Dziennikarz Enrico Mentana podsumował całe spotkanie za pośrednictwem Facebooka.
- Nie neguję wyniku Juve vs Inter, ale sędziowanie nie może być ignorowane w ciszy. Mecz był pełen błędów i bezpośrednich decyzji, sprzeczny z interesem piłki nożnej i obu drużyn. Nie widział sam dwóch rzutów karnych i potrzebował VAR, aby to sprawdzać, nie przyznał ważnego gola i ponownie VAR go ratował. Następnie zdecydował się dać drugą żółtą kartkę za nieistniejące przewinienie i odgwizdał karny za kolejny nieistniejący faul, te dwie niefortunne decyzje nie mogły zostać ocenione przez VAR, w przeciwnym razie obie zostałyby zanegowane. Błędny wyrok w trzech sytuacjach na trzy i jedno błędne wykluczenie na dwa to rekord, mam nadzieję, że nie do pobicia.
Według Fabrizio Biasina niemal każda ocena arbitra była błędna.
- Gdyby jakakolwiek decyzja Calvarese w ciągu 90 minut była inna, popełniłby mniej błędów. Resztę wykonał dobrze - zakpił na Twitterze.
W negatywnym tonie wypowiedział się również gość Sky Sport Italia, Paolo Condo, jednak z nieco innych powodów.
- Nie widziałem faulu przy bramce Lautaro. Sędzia gwizdnął na kontakt Lukaku-Chiellini, ale wydaje mi się, że Chiellini sam się podłożył. Pojawiły się jedenastki w pierwszej połowie, ale są to dwa różne tematy w świetle VAR. Pierwszy to wyraźny i oczywisty błąd, widział go na monitorze, podczas gdy dotknięcie pięty Lautaro przez Matthijsa De Ligta było powolne niczym w slow motion.
- Teraz chodzi już bardziej o sekcję zwłok, niż najważniejsze wydarzenia. Myślę, że doszło do nagromadzenia błędów, błędnych interpretacji protokołu VAR - stwierdził Condo.
- Zasługa Juventusu polegała na tym, że grał z mniejszą liczbą graczy po osłabieniu, które moim zdaniem nie powinno mieć miejsca. W pierwszej połowie nie widziałem zaciekłego Interu, podczas gdy w drugiej zobaczyliśmy pobudkę, wynikającą z tego, że musieli strzelić gola, aby uzyskać wynik.

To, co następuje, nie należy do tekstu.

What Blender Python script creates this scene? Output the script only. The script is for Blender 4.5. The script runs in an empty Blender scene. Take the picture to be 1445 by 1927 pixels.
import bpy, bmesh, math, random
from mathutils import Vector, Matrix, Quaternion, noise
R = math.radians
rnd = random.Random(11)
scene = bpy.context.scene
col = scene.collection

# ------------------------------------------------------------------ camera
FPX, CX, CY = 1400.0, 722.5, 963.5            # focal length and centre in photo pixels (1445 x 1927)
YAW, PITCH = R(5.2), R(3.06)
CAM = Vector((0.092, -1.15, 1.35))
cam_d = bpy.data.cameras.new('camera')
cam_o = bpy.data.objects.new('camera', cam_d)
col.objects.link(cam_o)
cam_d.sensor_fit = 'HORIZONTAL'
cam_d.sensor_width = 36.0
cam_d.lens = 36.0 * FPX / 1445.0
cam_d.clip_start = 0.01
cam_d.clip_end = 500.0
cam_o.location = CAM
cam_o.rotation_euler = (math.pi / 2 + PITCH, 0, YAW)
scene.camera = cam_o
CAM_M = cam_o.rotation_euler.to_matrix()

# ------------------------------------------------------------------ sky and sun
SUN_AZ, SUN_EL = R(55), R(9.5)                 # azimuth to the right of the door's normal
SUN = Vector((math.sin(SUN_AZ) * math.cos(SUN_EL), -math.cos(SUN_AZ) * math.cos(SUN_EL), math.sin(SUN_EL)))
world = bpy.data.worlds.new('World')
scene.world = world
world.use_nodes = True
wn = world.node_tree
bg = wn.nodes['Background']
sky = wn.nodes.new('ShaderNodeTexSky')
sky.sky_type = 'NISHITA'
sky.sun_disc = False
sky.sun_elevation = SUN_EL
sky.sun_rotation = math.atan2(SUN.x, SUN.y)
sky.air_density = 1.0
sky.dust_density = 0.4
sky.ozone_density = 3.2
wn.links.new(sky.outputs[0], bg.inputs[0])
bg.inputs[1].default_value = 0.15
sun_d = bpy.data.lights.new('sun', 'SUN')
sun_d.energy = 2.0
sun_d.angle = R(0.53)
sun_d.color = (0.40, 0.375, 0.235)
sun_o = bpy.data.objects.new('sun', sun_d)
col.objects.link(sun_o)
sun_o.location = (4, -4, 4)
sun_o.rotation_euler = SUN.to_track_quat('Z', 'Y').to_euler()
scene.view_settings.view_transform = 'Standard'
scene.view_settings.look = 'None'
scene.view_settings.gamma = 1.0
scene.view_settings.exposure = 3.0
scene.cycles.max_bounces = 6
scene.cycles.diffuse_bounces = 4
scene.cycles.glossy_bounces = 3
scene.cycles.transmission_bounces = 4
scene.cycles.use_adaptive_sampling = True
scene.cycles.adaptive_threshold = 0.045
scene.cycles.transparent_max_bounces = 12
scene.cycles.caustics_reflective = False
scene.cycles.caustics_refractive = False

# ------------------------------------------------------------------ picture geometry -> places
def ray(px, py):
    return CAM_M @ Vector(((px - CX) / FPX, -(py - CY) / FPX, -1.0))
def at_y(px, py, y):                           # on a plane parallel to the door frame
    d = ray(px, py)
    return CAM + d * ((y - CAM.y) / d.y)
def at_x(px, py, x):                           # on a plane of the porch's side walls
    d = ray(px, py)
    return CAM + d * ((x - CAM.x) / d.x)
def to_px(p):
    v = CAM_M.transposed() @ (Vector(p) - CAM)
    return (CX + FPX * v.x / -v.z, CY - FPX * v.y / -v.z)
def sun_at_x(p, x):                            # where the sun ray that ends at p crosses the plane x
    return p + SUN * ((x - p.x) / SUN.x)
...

Coś zostało powiedziane podczas czerwonej kartki Bentancura, ale Calvarese wykonał gest, jakby chciał powiedzieć: „Lukaku zmierzał już w kierunku bramki”.
Źródło: sempreinter.com
inter00
16 maja 2021 | 12:25
Teraz można sobie gadać ale już po meczu i błędy arbitra nie mogą zostać cofnięte.
Lambert
16 maja 2021 | 12:57
Powiem tak, gdyby obie drużyny grały jak piłkarze, a nie jak pizdy szukające karnego przy każdej okazji to i sędzia miałby mniej roboty i mniej szans na błędy. To był bardzo ciężki mecz do sędziowania.
KawaOpole
16 maja 2021 | 13:19
Wiadomo że juve trzeba było pomoc...
Złodzieje
Niko
16 maja 2021 | 15:24
Gianpaolo Calvares przed tym meczem mial 16 meczów Juventusu (14 zwycięstw, 1 remis, 1 porażka) xd
Huragan1410
16 maja 2021 | 15:30
Bingo Niko. I tyle w temacie.
master
17 maja 2021 | 00:13
No niestety ale wymuszanie fauli przez Cuadrado i Chielliniego jest niesmaczne. Gorsze jest jednak to że sędzia łapie się na tak tanie chwyty przez co Inter traci słusznie strzelonego gola (brak możliwości interwencji Var - "przewinienie" zagwizdane przed uderzeniem Lautaro przewrotką), prawie brak kolejnego gola - na szczęście możliwa interwencja Var ponieważ po odbiciu piłki przez Chielliniego piłka wpadła do bramki, karny z d..y dla Juve kolejny raz brak możliwości interwencji Var ponieważ był kontakt i sędzia gwizdnął pod symulanta a wtedy interwencjij var być nie może, ponieważ nie jest to sytuacja 0-1 tylko tu się liczy interpretacja sędziego. Ogólnie sędziowanie 2/10.